INFORMATION PROVIDED

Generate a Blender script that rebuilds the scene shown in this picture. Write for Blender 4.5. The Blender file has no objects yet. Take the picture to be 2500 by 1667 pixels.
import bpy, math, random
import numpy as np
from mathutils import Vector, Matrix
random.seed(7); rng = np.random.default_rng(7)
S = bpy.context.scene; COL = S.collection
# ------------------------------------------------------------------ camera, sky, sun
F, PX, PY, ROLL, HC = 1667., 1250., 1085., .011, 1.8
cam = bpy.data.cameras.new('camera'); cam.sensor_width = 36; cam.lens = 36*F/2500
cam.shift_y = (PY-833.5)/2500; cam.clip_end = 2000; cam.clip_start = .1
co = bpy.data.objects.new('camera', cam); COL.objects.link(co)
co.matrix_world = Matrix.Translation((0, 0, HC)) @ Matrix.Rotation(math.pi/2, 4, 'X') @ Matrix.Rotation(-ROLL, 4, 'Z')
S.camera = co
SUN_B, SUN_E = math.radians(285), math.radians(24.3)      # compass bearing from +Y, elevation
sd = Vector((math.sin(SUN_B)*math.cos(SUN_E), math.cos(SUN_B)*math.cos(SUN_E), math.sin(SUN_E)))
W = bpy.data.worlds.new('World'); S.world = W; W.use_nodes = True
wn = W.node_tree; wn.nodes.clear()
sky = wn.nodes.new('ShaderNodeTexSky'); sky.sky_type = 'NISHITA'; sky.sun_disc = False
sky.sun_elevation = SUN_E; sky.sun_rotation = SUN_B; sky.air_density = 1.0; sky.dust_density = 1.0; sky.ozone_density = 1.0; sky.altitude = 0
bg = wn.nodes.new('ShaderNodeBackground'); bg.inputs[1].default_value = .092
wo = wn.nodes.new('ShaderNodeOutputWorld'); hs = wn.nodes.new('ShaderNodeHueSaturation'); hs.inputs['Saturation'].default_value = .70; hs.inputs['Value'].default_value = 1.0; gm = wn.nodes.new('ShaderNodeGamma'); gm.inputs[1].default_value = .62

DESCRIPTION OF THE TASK
Copy all the lines, exactly.

SOLVED EXERCISE
Generate a Blender script that rebuilds the scene shown in this picture. Write for Blender 4.5. The Blender file has no objects yet. Take the picture to be 2500 by 1667 pixels.
import bpy, math, random
import numpy as np
from mathutils import Vector, Matrix
random.seed(7); rng = np.random.default_rng(7)
S = bpy.context.scene; COL = S.collection
# ------------------------------------------------------------------ camera, sky, sun
F, PX, PY, ROLL, HC = 1667., 1250., 1085., .011, 1.8
cam = bpy.data.cameras.new('camera'); cam.sensor_width = 36; cam.lens = 36*F/2500
cam.shift_y = (PY-833.5)/2500; cam.clip_end = 2000; cam.clip_start = .1
co = bpy.data.objects.new('camera', cam); COL.objects.link(co)
co.matrix_world = Matrix.Translation((0, 0, HC)) @ Matrix.Rotation(math.pi/2, 4, 'X') @ Matrix.Rotation(-ROLL, 4, 'Z')
S.camera = co
SUN_B, SUN_E = math.radians(285), math.radians(24.3)      # compass bearing from +Y, elevation
sd = Vector((math.sin(SUN_B)*math.cos(SUN_E), math.cos(SUN_B)*math.cos(SUN_E), math.sin(SUN_E)))
W = bpy.data.worlds.new('World'); S.world = W; W.use_nodes = True
wn = W.node_tree; wn.nodes.clear()
sky = wn.nodes.new('ShaderNodeTexSky'); sky.sky_type = 'NISHITA'; sky.sun_disc = False
sky.sun_elevation = SUN_E; sky.sun_rotation = SUN_B; sky.air_density = 1.0; sky.dust_density = 1.0; sky.ozone_density = 1.0; sky.altitude = 0
bg = wn.nodes.new('ShaderNodeBackground'); bg.inputs[1].default_value = .092
wo = wn.nodes.new('ShaderNodeOutputWorld'); hs = wn.nodes.new('ShaderNodeHueSaturation'); hs.inputs['Saturation'].default_value = .70; hs.inputs['Value'].default_value = 1.0; gm = wn.nodes.new('ShaderNodeGamma'); gm.inputs[1].default_value = .62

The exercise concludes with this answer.